Directive:
Using the records provided below, locate and copy each line that contains the word "scene".

[Start of Provided material]

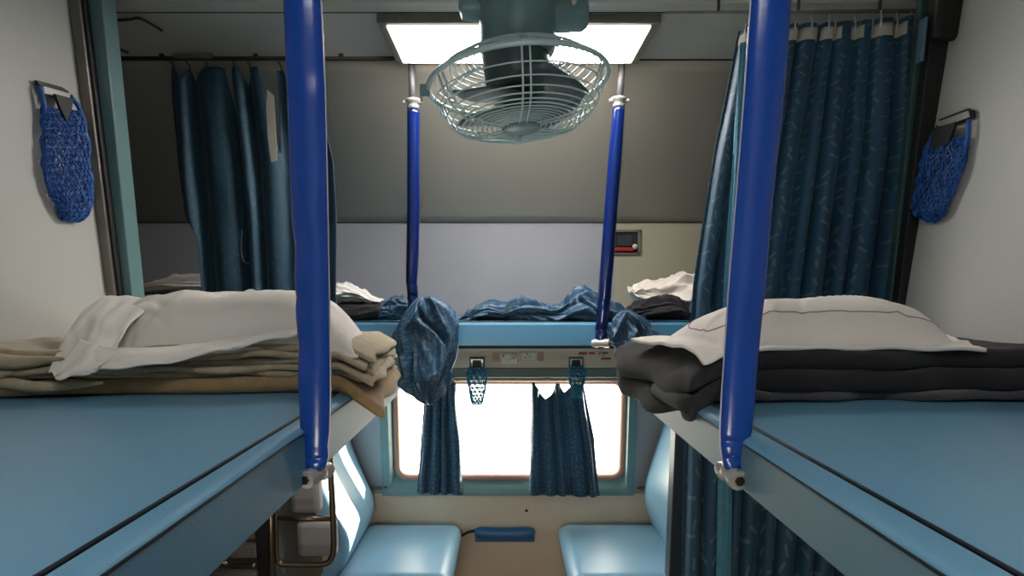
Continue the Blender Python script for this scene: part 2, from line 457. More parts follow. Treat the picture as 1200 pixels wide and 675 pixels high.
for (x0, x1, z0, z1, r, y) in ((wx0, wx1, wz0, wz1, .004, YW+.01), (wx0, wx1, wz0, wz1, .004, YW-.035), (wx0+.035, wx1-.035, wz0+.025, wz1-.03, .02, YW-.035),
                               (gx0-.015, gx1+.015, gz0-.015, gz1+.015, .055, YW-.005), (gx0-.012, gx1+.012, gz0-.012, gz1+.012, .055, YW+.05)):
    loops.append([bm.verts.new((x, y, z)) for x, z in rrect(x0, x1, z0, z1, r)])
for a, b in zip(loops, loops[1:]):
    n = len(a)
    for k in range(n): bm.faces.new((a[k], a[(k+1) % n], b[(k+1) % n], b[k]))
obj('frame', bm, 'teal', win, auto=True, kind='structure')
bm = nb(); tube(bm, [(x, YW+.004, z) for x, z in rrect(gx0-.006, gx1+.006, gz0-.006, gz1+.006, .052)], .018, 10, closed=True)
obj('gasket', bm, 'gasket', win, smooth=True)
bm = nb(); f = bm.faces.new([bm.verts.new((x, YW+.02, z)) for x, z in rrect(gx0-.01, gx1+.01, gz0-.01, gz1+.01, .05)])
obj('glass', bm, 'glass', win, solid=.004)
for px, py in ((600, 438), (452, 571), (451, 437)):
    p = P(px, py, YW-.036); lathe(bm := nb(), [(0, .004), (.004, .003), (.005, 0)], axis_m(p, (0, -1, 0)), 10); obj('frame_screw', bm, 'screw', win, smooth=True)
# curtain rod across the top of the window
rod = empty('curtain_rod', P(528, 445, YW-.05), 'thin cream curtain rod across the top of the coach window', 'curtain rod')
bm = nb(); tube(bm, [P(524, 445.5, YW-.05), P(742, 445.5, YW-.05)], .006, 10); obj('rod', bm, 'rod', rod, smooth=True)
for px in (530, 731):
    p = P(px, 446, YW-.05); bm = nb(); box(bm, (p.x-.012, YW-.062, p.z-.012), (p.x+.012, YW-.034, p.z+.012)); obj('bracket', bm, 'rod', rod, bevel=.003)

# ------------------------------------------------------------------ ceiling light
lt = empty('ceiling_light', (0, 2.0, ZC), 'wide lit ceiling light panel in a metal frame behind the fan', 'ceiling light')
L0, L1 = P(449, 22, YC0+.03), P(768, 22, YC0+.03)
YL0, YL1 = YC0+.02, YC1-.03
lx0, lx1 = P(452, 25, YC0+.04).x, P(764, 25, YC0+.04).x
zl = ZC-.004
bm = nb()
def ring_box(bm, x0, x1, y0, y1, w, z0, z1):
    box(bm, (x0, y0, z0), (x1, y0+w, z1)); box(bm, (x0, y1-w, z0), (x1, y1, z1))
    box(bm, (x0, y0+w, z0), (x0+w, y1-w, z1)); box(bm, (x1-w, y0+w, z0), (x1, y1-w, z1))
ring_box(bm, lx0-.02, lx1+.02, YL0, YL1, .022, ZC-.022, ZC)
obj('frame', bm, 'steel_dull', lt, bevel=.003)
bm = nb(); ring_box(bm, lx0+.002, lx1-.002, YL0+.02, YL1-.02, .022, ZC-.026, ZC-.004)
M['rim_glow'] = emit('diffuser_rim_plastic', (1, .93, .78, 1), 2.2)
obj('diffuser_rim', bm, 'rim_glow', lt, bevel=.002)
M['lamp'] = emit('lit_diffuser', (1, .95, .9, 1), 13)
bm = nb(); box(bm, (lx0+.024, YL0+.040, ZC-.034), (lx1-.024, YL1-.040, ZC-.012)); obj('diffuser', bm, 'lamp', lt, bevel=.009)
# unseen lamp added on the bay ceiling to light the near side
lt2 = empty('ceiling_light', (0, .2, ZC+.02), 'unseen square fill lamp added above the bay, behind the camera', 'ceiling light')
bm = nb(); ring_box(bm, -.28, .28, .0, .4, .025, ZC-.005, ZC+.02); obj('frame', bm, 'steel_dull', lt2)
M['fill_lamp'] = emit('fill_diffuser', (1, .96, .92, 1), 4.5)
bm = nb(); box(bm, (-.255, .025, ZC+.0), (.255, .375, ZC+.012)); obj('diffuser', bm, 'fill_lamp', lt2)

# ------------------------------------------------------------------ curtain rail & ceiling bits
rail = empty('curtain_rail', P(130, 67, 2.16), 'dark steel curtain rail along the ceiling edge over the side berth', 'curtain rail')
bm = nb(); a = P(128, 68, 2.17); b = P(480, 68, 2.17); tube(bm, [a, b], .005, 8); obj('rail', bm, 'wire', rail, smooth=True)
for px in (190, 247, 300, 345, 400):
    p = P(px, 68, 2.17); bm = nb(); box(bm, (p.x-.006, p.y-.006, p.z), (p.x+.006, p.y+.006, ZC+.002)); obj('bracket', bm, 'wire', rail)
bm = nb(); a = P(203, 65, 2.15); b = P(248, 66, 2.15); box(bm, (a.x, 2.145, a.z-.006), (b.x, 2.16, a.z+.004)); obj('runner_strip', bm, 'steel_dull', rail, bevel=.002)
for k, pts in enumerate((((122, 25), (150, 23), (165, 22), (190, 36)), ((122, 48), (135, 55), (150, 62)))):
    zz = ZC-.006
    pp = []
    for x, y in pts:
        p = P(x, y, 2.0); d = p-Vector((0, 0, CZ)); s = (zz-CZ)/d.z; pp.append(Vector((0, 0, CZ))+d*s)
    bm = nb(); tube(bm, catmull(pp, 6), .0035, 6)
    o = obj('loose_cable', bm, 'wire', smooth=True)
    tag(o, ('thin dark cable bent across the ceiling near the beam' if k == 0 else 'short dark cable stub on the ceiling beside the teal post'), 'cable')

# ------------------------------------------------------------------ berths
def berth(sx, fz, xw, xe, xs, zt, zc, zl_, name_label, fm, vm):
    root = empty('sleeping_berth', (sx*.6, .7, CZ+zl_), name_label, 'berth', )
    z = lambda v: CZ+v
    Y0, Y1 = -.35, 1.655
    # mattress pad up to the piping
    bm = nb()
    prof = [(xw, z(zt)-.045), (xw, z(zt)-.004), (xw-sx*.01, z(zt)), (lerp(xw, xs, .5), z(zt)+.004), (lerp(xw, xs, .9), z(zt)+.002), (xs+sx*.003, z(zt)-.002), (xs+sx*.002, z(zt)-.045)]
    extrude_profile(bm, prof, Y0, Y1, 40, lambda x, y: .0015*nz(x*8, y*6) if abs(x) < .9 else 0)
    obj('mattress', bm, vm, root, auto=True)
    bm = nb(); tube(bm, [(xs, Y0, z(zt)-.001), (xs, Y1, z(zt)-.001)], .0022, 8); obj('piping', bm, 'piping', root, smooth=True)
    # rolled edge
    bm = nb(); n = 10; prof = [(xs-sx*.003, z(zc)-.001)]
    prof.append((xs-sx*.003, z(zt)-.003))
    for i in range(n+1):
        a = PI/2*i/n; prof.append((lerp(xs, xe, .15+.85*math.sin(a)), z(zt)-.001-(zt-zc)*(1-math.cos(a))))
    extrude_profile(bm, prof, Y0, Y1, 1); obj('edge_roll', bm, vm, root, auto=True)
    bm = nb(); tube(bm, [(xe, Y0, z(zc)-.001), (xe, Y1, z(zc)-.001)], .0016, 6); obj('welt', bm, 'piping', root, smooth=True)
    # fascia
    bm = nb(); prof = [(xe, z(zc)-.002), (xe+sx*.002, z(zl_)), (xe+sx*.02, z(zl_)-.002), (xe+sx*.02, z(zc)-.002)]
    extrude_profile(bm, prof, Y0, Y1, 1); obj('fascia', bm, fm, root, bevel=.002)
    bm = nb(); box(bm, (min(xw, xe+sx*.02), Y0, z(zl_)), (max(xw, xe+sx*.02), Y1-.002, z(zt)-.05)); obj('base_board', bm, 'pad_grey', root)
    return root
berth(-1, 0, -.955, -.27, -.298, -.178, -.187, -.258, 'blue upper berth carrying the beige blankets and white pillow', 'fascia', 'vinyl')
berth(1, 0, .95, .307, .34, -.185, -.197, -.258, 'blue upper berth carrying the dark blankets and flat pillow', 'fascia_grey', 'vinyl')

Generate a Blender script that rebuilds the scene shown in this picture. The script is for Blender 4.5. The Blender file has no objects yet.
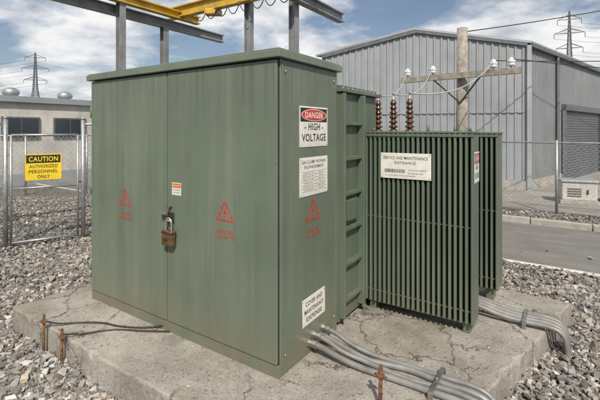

[End of Provided material]

Task output:
Continue the Blender Python script for this scene: part 2, from line 457. More parts follow. Treat the picture as 1200 pixels wide and 675 pixels high.
Generate a Blender script that rebuilds the scene shown in this picture. The script is for Blender 4.5. The Blender file has no objects yet.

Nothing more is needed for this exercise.